The self you thought you were turns out to be optional.


What Actually Dissolves

Let's be precise. When mystics and psychedelic subjects report ego dissolution, what exactly is dissolving?

Not the organism. The body continues functioning—breathing, blood circulation, sensory processing. Not consciousness itself. Awareness remains—often reported as clearer and more vivid than ordinary consciousness. Not the capacity for thought. In many states, cognitive function is intact or even enhanced.

What dissolves is the self-model—the ongoing simulation your brain maintains of yourself as a bounded agent distinct from the world, persisting through time, the subject to whom experience happens.

This self-model is so constant, so fundamental to ordinary experience, that it feels like a given. You are you. You're located here, in this body, behind these eyes. You have a past that made you who you are. You have a future you're moving toward. You're a unified thing, not a collection of processes. You're separate from the world you perceive.

All of this is constructed. Not false, exactly—it's a useful model.

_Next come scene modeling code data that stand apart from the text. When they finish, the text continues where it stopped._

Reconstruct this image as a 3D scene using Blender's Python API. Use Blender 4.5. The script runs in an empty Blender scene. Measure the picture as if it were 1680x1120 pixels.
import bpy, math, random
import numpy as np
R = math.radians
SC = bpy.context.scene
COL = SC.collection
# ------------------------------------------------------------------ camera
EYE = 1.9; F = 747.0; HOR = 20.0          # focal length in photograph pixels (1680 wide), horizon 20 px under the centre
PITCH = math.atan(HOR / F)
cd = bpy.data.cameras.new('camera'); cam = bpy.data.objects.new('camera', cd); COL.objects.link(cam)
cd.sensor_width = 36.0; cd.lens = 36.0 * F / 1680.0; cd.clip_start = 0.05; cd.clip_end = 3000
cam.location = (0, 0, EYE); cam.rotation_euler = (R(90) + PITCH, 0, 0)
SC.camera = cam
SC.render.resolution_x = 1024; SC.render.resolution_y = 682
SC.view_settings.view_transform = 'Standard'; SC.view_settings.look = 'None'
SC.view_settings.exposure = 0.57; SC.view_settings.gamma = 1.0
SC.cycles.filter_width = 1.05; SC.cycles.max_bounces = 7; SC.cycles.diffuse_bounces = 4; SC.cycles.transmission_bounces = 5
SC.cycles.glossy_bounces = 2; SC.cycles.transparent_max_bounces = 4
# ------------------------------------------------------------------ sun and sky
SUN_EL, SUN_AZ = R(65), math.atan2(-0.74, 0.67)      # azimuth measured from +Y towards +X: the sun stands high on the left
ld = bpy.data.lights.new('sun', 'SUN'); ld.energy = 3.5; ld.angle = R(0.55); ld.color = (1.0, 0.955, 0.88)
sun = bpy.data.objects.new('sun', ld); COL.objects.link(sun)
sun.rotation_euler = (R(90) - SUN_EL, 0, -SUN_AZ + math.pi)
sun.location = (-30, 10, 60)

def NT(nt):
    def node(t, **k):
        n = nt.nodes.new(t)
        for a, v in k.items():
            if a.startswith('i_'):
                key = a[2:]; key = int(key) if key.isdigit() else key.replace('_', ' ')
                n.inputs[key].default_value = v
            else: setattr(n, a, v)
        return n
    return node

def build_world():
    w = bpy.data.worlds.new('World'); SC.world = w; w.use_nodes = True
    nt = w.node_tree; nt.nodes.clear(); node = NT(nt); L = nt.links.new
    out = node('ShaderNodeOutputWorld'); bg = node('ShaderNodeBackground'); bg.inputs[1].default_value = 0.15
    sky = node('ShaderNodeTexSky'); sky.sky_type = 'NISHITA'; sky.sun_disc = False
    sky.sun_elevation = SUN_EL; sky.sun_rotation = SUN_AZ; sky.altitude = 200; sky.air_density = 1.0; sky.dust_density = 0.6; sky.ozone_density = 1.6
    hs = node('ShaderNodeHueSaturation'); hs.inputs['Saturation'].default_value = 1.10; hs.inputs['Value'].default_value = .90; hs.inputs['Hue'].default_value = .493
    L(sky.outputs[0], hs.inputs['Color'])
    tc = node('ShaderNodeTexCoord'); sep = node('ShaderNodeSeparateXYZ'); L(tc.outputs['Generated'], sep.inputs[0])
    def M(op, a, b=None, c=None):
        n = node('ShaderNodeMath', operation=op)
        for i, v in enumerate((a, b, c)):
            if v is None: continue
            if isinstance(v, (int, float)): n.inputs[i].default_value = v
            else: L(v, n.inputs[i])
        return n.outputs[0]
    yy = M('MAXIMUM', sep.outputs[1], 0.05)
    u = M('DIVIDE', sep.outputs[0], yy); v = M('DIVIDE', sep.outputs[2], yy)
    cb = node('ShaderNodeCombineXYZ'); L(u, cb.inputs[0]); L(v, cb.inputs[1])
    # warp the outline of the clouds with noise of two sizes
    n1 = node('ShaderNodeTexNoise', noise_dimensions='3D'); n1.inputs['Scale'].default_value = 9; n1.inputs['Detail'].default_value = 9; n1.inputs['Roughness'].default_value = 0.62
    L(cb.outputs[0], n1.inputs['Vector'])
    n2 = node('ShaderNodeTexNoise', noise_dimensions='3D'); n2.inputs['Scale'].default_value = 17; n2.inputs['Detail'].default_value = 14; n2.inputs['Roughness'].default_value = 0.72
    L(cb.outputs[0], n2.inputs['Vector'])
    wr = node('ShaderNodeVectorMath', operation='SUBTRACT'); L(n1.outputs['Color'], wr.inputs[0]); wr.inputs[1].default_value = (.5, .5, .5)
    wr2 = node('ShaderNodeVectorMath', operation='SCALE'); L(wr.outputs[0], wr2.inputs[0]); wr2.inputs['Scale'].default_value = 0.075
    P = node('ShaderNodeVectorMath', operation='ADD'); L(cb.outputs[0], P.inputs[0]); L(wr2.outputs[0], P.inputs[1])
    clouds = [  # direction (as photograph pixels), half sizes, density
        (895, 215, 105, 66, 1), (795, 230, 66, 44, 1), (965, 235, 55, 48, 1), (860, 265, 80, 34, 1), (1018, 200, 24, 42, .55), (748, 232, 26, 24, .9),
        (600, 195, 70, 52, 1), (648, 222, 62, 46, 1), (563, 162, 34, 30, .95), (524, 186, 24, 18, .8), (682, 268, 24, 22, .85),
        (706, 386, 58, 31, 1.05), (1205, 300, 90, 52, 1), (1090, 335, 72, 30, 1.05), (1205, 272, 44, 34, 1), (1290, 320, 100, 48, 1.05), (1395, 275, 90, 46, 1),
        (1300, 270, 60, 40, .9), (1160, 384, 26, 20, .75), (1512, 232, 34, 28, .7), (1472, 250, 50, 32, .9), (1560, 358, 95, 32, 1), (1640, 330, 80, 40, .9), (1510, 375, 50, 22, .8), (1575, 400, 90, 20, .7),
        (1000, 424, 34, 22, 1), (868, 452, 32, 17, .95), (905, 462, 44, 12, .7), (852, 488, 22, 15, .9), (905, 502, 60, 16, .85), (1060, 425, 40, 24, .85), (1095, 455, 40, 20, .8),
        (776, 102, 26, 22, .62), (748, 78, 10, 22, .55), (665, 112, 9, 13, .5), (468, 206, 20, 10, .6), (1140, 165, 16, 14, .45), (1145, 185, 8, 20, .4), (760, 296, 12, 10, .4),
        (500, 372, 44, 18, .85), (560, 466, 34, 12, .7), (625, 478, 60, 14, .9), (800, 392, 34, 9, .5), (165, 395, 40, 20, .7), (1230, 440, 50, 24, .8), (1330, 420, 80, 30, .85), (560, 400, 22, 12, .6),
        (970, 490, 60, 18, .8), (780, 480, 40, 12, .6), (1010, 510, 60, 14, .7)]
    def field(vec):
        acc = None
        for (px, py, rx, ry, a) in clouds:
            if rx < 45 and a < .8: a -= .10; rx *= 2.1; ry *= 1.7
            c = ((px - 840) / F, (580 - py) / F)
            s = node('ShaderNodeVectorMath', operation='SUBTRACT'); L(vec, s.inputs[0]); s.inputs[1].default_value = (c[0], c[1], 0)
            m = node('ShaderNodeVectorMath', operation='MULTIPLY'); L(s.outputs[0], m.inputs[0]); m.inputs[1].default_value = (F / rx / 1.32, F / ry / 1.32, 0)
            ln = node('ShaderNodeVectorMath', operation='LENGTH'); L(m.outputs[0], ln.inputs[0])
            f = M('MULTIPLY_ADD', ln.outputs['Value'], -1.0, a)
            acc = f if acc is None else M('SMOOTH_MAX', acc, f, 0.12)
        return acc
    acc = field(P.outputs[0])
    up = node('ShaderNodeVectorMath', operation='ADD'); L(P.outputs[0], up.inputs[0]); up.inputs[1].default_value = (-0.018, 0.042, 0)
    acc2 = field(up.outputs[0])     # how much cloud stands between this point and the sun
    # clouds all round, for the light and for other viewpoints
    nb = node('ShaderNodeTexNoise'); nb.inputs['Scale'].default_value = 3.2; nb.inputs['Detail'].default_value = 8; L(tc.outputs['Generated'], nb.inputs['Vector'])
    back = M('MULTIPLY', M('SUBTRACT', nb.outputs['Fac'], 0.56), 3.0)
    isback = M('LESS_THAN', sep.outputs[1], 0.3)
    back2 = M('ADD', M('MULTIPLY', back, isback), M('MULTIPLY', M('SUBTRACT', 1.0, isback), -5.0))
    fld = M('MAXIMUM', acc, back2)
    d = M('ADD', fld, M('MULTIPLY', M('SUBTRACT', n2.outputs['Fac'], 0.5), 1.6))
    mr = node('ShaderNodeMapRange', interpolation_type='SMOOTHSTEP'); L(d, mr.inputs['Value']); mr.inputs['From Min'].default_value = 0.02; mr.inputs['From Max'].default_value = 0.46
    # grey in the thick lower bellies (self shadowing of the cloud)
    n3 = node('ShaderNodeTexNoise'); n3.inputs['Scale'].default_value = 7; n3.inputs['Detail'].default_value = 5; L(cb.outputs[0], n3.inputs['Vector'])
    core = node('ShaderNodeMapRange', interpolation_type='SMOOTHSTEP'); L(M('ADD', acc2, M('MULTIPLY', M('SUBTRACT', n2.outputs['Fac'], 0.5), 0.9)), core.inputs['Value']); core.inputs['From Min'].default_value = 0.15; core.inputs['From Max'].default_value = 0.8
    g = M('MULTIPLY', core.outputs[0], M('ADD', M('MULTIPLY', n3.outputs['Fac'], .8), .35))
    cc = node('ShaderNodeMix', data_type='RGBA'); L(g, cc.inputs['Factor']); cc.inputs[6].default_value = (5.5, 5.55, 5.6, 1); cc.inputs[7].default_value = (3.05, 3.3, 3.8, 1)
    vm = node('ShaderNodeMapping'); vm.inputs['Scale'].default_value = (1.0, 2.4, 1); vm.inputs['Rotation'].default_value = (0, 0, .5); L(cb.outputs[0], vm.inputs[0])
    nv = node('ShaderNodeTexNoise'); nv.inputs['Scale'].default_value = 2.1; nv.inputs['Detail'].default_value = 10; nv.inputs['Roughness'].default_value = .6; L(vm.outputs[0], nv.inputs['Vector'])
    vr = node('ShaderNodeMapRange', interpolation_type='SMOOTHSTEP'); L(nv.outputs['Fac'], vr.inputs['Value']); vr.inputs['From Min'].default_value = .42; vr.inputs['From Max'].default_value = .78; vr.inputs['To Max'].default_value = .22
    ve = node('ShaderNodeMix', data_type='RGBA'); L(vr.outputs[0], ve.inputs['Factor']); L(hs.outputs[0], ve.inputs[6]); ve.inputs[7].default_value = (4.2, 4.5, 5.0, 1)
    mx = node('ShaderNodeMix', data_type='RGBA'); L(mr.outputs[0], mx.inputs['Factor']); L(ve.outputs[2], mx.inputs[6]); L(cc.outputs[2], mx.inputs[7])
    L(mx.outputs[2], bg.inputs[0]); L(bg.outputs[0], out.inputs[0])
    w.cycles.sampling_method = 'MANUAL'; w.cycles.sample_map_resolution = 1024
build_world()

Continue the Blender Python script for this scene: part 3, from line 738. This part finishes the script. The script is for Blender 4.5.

But not fundamentally real in the way it seems. The self-model is like an operating system's graphical user interface. It packages complex processes into an intuitive representation (a desktop with folders and icons) that's easier to work with than the underlying code. You interact with the interface and forget it's an interface.

Ego dissolution is when the interface temporarily goes offline—and you experience the underlying processes directly.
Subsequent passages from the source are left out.